If you'll notice, we don't see to be getting a lot of these. In fact, none. What would we need to do to investigate this?
Remember, \(x\) and \(y\) can be written as \(x=q^2-p^2\) while \(y=2pq\), for relatively prime opposite parity \(q>p\). Then the area must be \begin{equation*}pq(q^2-p^2)=pq(q+p)(q-p)\, .\end{equation*} Now, in the previous section, we showed each of these quantities was relatively prime to each other. So if the area is also a perfect square, then since they are coprime, they themselves are all perfect squares!
Now we will do something very clever. It is a proof strategy, similar to something the Greeks used occasionally, and it is something Fermat used for many of his proofs, called infinite descent. We are going to take that (hypothetical) triangle, and produce a triangle with strictly smaller sides but otherwise with the same properties – including integer sides and square area! That means we could apply the same argument to our new triangle, and then the next one … but the Well-Ordering Principle (1.2.1) won't allow that. So the original triangle was impossible to begin with.
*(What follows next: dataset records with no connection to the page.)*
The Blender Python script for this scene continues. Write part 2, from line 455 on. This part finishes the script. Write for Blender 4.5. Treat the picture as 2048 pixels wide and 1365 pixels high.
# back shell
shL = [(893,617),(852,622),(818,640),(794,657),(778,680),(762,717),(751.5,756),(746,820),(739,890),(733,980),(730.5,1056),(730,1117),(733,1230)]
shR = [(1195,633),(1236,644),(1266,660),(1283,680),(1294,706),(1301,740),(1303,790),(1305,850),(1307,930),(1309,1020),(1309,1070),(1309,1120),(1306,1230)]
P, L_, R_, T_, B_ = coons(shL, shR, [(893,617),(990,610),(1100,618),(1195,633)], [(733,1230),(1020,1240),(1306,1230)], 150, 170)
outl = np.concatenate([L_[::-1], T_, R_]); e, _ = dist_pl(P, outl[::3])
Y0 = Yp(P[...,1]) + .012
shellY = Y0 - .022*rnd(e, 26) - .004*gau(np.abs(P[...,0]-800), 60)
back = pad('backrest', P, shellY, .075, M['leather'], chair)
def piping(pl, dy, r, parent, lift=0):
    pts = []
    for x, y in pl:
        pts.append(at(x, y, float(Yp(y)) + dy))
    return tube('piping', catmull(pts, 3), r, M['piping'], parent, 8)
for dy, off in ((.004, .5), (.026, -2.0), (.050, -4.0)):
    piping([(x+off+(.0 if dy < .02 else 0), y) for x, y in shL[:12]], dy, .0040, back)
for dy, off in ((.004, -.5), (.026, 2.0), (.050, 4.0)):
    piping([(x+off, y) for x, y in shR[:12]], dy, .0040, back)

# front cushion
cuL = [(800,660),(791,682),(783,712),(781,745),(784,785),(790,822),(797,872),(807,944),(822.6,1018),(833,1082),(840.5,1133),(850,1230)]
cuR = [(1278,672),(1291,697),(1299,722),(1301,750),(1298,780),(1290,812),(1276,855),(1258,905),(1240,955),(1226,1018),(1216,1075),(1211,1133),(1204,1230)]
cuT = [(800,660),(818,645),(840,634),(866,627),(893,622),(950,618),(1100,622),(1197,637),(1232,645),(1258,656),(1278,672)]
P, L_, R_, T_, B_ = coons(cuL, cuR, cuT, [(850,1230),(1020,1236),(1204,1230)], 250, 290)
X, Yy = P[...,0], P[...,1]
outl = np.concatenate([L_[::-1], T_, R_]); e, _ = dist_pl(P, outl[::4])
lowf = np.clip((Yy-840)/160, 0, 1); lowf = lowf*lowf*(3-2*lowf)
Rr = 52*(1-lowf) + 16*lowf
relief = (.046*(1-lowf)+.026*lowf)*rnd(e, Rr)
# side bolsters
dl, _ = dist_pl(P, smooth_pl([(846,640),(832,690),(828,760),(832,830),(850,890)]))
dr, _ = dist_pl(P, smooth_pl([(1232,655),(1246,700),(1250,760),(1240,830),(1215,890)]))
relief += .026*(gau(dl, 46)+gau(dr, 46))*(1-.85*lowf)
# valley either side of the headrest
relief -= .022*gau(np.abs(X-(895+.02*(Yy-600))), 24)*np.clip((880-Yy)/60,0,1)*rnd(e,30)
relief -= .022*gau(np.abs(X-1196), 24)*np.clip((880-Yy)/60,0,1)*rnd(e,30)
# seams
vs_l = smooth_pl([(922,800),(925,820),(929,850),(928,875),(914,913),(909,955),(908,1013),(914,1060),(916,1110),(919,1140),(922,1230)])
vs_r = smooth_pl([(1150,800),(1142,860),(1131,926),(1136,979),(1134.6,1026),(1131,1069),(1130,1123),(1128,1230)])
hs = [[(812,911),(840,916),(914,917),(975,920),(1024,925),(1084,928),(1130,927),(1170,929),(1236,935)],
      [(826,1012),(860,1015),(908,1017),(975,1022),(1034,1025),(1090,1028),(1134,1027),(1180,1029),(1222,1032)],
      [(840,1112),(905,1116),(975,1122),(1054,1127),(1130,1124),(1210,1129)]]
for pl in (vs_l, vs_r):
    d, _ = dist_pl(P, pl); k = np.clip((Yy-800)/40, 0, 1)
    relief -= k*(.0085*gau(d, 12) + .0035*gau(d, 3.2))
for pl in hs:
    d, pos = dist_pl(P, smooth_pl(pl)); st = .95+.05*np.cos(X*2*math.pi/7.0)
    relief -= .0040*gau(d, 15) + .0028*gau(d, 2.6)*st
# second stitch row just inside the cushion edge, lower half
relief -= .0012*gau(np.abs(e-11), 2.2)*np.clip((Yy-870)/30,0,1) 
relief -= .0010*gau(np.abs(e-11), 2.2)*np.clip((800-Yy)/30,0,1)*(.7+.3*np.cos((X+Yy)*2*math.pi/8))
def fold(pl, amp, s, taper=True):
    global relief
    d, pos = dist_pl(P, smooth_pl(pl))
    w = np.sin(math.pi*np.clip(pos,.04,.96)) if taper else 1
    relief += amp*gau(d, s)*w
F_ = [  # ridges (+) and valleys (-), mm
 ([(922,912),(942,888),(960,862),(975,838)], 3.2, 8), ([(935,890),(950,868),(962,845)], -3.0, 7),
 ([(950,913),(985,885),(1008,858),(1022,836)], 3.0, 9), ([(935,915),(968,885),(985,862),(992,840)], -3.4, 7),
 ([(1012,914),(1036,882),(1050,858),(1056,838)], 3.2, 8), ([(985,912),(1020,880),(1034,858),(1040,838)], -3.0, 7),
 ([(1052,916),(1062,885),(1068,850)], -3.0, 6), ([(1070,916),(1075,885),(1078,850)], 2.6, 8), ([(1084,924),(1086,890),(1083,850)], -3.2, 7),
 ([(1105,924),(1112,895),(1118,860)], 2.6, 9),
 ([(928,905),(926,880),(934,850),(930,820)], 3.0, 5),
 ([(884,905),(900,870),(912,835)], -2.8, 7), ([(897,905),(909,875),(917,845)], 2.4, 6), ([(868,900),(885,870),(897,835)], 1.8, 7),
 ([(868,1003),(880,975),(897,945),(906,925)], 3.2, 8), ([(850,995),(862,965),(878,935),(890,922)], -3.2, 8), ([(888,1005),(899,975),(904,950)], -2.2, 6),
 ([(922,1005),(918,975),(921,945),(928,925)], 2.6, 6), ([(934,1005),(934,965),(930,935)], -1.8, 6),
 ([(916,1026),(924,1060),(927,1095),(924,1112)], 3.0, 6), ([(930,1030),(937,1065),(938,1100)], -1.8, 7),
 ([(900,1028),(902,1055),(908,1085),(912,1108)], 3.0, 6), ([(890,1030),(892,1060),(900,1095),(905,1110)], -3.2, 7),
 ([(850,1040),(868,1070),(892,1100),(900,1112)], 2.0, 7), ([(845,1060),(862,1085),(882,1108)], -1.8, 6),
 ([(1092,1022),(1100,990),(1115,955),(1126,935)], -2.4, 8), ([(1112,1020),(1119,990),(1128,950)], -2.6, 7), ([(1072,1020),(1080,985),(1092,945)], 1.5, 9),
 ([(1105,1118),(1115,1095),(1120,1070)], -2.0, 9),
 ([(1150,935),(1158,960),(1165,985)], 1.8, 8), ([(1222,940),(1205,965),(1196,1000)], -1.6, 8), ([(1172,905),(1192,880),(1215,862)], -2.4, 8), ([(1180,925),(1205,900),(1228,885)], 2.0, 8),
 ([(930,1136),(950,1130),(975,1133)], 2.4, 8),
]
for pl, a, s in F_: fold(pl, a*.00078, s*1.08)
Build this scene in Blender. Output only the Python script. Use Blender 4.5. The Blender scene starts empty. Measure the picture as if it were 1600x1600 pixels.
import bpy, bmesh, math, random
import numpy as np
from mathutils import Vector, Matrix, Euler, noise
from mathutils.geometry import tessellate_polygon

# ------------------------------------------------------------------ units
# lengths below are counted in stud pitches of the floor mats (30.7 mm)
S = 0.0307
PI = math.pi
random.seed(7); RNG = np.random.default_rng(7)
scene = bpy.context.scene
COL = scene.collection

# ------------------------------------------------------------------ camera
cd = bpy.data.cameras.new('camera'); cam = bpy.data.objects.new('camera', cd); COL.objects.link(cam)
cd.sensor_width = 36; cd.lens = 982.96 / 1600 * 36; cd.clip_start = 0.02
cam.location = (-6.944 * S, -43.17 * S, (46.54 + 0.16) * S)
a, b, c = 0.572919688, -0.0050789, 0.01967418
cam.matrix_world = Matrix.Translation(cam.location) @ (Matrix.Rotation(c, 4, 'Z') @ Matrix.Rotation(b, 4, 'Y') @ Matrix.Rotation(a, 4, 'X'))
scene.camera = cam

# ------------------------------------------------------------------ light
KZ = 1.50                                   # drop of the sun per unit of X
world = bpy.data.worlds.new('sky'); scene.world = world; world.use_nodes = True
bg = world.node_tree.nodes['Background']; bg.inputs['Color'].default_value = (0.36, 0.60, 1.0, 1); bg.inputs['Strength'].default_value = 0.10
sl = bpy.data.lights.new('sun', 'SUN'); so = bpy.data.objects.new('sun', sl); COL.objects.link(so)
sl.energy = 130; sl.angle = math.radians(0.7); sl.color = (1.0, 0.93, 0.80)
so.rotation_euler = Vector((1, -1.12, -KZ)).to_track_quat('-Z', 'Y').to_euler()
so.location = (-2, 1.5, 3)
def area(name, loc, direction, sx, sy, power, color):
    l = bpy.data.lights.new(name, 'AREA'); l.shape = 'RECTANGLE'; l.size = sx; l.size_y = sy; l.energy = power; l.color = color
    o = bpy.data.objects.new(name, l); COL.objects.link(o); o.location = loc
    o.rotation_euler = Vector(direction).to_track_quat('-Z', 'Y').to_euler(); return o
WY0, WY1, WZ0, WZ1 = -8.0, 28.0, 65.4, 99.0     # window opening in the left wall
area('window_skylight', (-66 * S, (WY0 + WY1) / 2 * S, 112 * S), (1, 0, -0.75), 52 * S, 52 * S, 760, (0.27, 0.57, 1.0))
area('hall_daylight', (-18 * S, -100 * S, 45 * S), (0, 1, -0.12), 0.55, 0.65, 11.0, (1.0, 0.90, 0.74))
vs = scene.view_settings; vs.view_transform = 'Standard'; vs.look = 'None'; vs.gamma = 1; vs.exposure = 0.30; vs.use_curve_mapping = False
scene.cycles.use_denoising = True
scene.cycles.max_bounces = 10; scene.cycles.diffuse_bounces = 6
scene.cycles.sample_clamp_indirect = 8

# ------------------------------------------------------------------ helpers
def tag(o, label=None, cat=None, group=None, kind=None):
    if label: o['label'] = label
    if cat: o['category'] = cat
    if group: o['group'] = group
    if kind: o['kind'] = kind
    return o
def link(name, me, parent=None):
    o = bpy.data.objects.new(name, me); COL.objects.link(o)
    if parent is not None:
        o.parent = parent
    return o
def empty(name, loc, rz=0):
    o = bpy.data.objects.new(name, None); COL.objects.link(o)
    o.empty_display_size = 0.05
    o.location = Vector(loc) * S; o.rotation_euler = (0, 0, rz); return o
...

So let's make that smaller triangle!
If a primitive Pythagorean triangle has area a perfect square, we can create another one of strictly smaller hypotenuse length.
No difference of perfect fourth powers can be a perfect square. That is, \begin{equation*}v^4-u^4=t^2\end{equation*} cannot be solved in integers.
In Exercise 3.6.9 you will use this to prove the famous first case of Fermat's Last Theorem: \begin{equation*}x^4+y^4=z^4\end{equation*} is not possible for any three positive integers \(x,y,z\). See also Subsection 14.2.2.